Sometimes the fund structure offers specific advantages. For example, Seneca Global Income & Growth holds both the BlackRock Continental Euro Equity Income and Schroder Euro Alpha Income. These are funds the manager likes and they have the added attraction of having share classes hedged back into sterling. Expanding the universe by looking at both open and closed-ended types of fund creates a larger pool of potential opportunities.

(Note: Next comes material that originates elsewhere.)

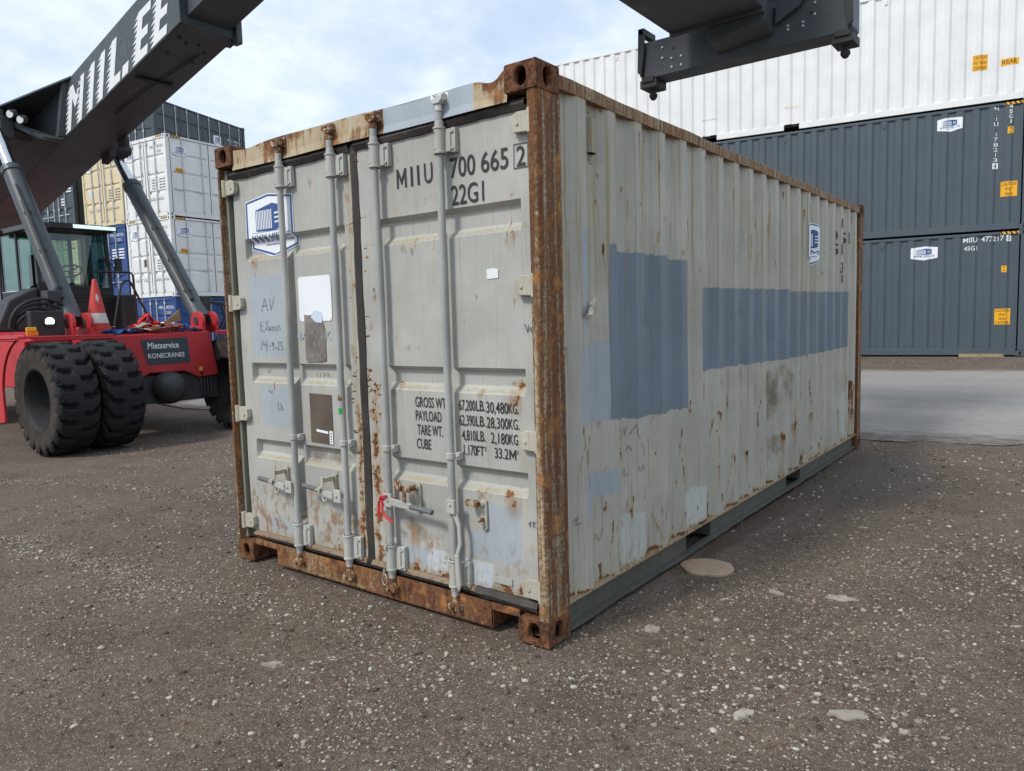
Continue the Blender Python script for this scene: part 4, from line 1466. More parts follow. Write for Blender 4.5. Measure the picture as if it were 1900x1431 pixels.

F&C Managed Portfolio Trust sits in the same Global Income sector as the Seneca fund. It has also achieved both income and growth whilst exhibiting lower volatility than its peers. This trust is separated into two pools – one for income and the other for capital growth. Investors can buy into either or both. The manager, Peter Hewitt, has been focused more recently on small and medium sized companies in the UK. He believes these are at attractive valuations and their dividend growth will be in the high single digits over the next year.
While F&C Managed Portfolio’s holdings in Asia and emerging markets have suffered more recently, the manager has conviction in his holdings in terms of future prospects for growth. This highlights the importance of a longer-term investment horizon, which allows ideas to take time to come to fruition if needs be.
The wider the pool of potential investment opportunities, the more flexibility managers have to identify the best ones. Whether you are struggling to predict if global growth is likely to be fragile or booming or you are worried that income focused investments may have run up too far, a diversified, multi-asset, income and growth strategy could provide the steadier, low volatility returns that will ease some of your fears.